# Instructions for the task
Stop after the line containing "return Vector((x * U, y * U, z * U + Z0))": print each line exactly from the first line of the listing up to that point.
* Begin Data section *
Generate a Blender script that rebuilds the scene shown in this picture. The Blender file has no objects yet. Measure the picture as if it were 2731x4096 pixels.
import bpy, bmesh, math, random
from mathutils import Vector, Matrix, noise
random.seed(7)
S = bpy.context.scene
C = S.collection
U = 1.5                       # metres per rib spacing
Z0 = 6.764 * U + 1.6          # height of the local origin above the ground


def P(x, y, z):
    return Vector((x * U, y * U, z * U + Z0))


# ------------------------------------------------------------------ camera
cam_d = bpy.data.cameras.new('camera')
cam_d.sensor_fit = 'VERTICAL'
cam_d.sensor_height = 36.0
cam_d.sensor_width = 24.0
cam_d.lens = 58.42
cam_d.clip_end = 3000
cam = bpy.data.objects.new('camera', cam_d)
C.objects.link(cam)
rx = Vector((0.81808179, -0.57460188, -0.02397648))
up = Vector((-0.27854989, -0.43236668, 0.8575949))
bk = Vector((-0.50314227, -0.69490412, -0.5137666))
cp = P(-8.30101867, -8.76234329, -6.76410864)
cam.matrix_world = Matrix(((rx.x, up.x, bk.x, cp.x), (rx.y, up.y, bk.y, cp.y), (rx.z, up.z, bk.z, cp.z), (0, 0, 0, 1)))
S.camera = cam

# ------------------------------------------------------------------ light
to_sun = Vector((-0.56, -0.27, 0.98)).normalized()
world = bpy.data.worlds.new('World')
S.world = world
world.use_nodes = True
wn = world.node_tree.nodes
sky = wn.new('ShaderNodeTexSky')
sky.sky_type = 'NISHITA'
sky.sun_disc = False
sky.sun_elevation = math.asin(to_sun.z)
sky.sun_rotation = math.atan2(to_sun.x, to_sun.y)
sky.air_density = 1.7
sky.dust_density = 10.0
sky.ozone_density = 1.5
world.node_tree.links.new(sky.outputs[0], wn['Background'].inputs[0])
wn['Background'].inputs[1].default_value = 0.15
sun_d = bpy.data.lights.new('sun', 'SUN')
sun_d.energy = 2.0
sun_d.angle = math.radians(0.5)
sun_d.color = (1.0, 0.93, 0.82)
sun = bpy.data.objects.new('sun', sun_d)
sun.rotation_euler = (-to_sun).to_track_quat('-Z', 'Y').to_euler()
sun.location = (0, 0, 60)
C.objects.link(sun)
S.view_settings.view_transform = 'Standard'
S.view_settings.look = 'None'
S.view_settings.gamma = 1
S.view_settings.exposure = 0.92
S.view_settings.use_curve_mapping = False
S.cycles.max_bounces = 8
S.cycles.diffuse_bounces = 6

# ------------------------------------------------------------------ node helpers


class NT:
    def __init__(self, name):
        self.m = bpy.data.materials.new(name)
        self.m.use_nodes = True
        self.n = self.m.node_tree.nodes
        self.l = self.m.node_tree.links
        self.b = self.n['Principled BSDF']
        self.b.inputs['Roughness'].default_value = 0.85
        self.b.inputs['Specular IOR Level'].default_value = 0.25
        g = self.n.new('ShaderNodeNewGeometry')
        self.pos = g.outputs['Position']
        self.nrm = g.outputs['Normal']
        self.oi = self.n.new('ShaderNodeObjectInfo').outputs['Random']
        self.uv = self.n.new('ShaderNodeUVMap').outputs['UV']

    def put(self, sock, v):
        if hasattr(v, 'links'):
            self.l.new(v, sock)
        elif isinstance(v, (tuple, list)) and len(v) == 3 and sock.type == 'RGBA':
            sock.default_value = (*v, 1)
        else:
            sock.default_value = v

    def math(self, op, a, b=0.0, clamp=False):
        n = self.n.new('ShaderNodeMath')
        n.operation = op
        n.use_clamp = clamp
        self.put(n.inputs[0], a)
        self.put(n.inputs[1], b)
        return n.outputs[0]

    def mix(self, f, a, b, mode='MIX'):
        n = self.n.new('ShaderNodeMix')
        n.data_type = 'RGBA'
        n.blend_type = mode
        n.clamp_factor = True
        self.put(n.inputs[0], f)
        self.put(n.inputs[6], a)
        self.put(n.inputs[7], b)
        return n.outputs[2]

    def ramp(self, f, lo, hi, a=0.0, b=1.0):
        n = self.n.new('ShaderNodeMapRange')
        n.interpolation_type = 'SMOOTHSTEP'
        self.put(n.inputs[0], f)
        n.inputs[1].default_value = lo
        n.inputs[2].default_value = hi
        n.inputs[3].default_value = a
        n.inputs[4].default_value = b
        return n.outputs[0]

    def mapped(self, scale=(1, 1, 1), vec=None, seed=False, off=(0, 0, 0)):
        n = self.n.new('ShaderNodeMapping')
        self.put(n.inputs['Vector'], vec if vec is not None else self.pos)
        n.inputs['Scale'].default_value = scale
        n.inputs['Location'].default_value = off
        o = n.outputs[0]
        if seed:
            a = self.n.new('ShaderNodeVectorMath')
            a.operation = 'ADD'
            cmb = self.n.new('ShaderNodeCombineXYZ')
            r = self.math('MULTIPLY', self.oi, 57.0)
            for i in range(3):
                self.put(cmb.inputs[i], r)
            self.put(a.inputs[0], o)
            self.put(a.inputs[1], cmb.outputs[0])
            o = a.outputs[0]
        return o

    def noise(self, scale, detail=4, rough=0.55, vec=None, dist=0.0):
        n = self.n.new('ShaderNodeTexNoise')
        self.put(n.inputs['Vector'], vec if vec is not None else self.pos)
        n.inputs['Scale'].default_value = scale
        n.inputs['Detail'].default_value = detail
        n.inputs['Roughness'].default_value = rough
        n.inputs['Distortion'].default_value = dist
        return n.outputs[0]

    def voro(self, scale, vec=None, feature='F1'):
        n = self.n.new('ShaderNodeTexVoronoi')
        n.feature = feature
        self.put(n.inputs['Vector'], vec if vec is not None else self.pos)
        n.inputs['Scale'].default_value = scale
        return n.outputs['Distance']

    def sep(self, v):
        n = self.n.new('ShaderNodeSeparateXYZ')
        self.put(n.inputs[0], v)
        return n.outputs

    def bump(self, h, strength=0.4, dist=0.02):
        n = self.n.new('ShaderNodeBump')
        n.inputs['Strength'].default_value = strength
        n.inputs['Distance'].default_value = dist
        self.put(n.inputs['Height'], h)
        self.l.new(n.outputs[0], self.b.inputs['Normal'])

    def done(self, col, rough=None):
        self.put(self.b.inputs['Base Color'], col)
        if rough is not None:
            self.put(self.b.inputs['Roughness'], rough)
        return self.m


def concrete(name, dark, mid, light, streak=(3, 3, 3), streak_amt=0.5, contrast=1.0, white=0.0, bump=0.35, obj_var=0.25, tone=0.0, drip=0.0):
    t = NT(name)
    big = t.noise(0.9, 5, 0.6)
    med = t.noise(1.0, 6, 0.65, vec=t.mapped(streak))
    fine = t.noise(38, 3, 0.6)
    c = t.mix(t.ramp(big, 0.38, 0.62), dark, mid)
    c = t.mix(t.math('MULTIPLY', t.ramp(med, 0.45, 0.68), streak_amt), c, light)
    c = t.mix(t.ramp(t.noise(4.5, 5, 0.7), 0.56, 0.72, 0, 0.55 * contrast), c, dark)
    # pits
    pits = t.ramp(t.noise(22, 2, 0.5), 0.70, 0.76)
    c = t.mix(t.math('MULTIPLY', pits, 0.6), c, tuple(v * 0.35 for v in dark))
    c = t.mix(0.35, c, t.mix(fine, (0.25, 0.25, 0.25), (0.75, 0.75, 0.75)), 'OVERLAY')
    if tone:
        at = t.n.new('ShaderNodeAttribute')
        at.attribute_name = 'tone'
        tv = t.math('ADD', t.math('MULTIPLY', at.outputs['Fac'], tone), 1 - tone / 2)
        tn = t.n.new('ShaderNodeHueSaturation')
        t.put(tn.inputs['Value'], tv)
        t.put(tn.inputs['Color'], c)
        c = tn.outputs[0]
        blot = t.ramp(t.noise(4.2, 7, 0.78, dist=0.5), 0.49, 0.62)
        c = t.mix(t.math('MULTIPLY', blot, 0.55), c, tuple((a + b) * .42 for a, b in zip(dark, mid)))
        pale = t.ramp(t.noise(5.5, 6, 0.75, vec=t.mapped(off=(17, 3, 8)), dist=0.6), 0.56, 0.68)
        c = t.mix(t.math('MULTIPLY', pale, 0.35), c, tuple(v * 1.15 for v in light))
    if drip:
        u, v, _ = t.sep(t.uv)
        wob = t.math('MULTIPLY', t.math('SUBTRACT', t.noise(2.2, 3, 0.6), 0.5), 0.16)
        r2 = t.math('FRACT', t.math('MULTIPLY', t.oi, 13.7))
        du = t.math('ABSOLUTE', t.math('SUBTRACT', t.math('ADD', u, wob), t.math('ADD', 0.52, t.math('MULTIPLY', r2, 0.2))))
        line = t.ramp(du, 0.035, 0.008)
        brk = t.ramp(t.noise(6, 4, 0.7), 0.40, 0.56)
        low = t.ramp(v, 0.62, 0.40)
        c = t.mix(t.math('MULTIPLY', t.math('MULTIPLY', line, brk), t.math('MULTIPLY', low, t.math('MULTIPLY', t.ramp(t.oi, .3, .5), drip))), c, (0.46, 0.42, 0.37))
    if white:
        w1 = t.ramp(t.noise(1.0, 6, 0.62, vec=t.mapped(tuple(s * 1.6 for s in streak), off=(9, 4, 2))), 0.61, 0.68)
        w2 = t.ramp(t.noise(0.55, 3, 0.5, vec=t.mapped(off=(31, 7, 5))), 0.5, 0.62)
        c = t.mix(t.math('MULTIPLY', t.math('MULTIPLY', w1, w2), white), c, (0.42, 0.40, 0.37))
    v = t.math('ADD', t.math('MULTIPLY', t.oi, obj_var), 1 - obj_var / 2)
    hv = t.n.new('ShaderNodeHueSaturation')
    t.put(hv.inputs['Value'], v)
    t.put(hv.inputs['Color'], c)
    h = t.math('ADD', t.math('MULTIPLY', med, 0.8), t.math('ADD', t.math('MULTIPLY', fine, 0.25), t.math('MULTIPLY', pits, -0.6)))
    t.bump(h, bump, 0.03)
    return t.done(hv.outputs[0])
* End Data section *
# Result below
Generate a Blender script that rebuilds the scene shown in this picture. The Blender file has no objects yet. Measure the picture as if it were 2731x4096 pixels.
import bpy, bmesh, math, random
from mathutils import Vector, Matrix, noise
random.seed(7)
S = bpy.context.scene
C = S.collection
U = 1.5                       # metres per rib spacing
Z0 = 6.764 * U + 1.6          # height of the local origin above the ground


def P(x, y, z):
    return Vector((x * U, y * U, z * U + Z0))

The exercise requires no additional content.